═══ Dataset excerpt

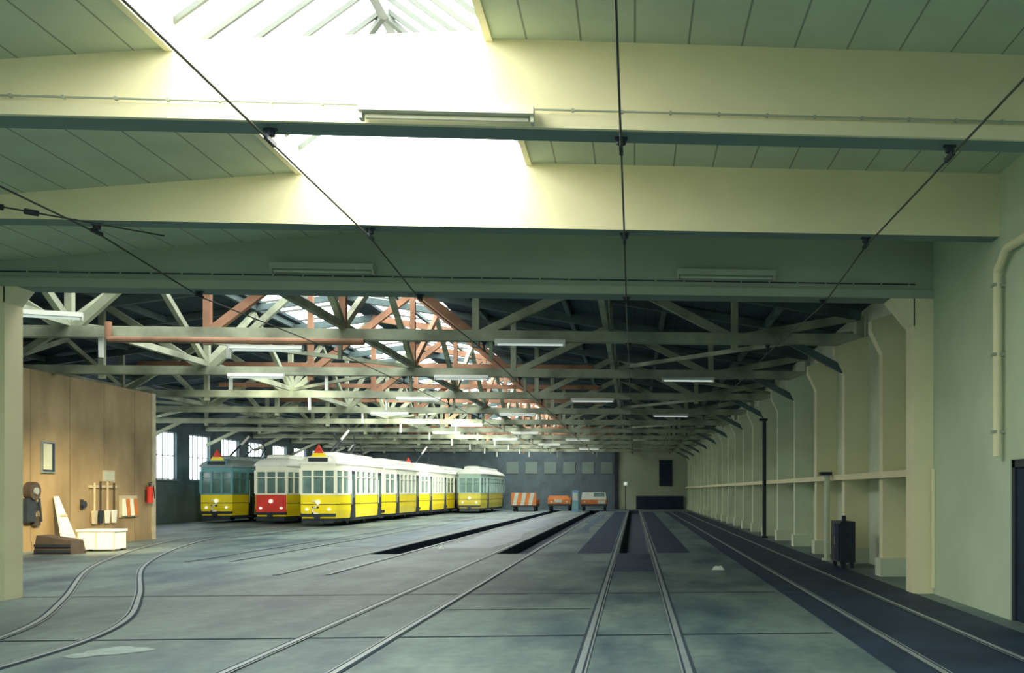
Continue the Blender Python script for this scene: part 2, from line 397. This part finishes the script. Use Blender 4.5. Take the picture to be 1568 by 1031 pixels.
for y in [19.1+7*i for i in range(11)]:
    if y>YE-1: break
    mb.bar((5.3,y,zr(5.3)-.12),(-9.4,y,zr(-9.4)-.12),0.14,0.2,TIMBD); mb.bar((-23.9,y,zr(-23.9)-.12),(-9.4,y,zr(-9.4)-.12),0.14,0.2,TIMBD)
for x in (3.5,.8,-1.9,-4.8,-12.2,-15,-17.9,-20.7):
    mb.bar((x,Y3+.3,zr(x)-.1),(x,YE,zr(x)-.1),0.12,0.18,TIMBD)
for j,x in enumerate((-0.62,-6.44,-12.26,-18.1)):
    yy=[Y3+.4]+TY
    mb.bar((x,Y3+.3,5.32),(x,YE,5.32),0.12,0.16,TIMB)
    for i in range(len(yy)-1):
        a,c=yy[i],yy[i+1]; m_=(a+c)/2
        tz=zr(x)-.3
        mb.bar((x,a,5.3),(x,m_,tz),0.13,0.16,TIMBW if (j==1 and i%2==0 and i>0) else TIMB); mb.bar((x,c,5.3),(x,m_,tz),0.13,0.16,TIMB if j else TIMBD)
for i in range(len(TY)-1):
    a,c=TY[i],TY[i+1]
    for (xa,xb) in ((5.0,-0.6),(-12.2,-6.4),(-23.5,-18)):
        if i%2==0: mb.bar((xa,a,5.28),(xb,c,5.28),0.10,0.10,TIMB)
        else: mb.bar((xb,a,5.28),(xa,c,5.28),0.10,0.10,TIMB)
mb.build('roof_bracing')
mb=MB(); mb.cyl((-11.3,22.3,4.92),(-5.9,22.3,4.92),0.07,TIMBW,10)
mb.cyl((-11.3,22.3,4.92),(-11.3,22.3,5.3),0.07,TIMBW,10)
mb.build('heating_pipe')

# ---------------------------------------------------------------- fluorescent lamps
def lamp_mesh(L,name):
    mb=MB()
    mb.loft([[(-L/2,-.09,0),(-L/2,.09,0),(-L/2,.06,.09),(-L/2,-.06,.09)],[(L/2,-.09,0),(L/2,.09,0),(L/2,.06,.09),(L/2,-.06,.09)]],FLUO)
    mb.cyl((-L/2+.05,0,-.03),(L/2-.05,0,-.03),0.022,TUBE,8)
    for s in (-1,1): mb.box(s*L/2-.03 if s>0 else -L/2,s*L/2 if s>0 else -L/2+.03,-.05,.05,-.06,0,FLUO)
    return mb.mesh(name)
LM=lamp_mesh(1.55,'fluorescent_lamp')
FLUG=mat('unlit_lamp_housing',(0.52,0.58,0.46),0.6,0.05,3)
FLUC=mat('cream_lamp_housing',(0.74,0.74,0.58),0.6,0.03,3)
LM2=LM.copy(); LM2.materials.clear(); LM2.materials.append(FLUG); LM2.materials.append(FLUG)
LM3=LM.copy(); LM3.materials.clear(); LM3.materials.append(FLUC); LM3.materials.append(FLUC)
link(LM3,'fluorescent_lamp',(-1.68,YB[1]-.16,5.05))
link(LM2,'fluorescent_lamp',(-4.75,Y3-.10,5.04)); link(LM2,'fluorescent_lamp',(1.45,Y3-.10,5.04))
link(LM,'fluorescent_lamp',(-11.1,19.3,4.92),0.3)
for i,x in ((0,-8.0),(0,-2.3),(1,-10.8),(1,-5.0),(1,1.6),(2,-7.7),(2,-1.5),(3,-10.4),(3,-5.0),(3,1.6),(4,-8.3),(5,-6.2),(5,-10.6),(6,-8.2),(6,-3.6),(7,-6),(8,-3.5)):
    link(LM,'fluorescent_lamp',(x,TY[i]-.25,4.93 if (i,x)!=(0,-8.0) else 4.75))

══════

■ Task brief
Pictures are excluded: retype only the lines from the beginning of the listing above through the line with "mb.build('heating_pipe')", both included.

■ Right answer
Continue the Blender Python script for this scene: part 2, from line 397. This part finishes the script. Use Blender 4.5. Take the picture to be 1568 by 1031 pixels.
for y in [19.1+7*i for i in range(11)]:
    if y>YE-1: break
    mb.bar((5.3,y,zr(5.3)-.12),(-9.4,y,zr(-9.4)-.12),0.14,0.2,TIMBD); mb.bar((-23.9,y,zr(-23.9)-.12),(-9.4,y,zr(-9.4)-.12),0.14,0.2,TIMBD)
for x in (3.5,.8,-1.9,-4.8,-12.2,-15,-17.9,-20.7):
    mb.bar((x,Y3+.3,zr(x)-.1),(x,YE,zr(x)-.1),0.12,0.18,TIMBD)
for j,x in enumerate((-0.62,-6.44,-12.26,-18.1)):
    yy=[Y3+.4]+TY
    mb.bar((x,Y3+.3,5.32),(x,YE,5.32),0.12,0.16,TIMB)
    for i in range(len(yy)-1):
        a,c=yy[i],yy[i+1]; m_=(a+c)/2
        tz=zr(x)-.3
        mb.bar((x,a,5.3),(x,m_,tz),0.13,0.16,TIMBW if (j==1 and i%2==0 and i>0) else TIMB); mb.bar((x,c,5.3),(x,m_,tz),0.13,0.16,TIMB if j else TIMBD)
for i in range(len(TY)-1):
    a,c=TY[i],TY[i+1]
    for (xa,xb) in ((5.0,-0.6),(-12.2,-6.4),(-23.5,-18)):
        if i%2==0: mb.bar((xa,a,5.28),(xb,c,5.28),0.10,0.10,TIMB)
        else: mb.bar((xb,a,5.28),(xa,c,5.28),0.10,0.10,TIMB)
mb.build('roof_bracing')
mb=MB(); mb.cyl((-11.3,22.3,4.92),(-5.9,22.3,4.92),0.07,TIMBW,10)
mb.cyl((-11.3,22.3,4.92),(-11.3,22.3,5.3),0.07,TIMBW,10)
mb.build('heating_pipe')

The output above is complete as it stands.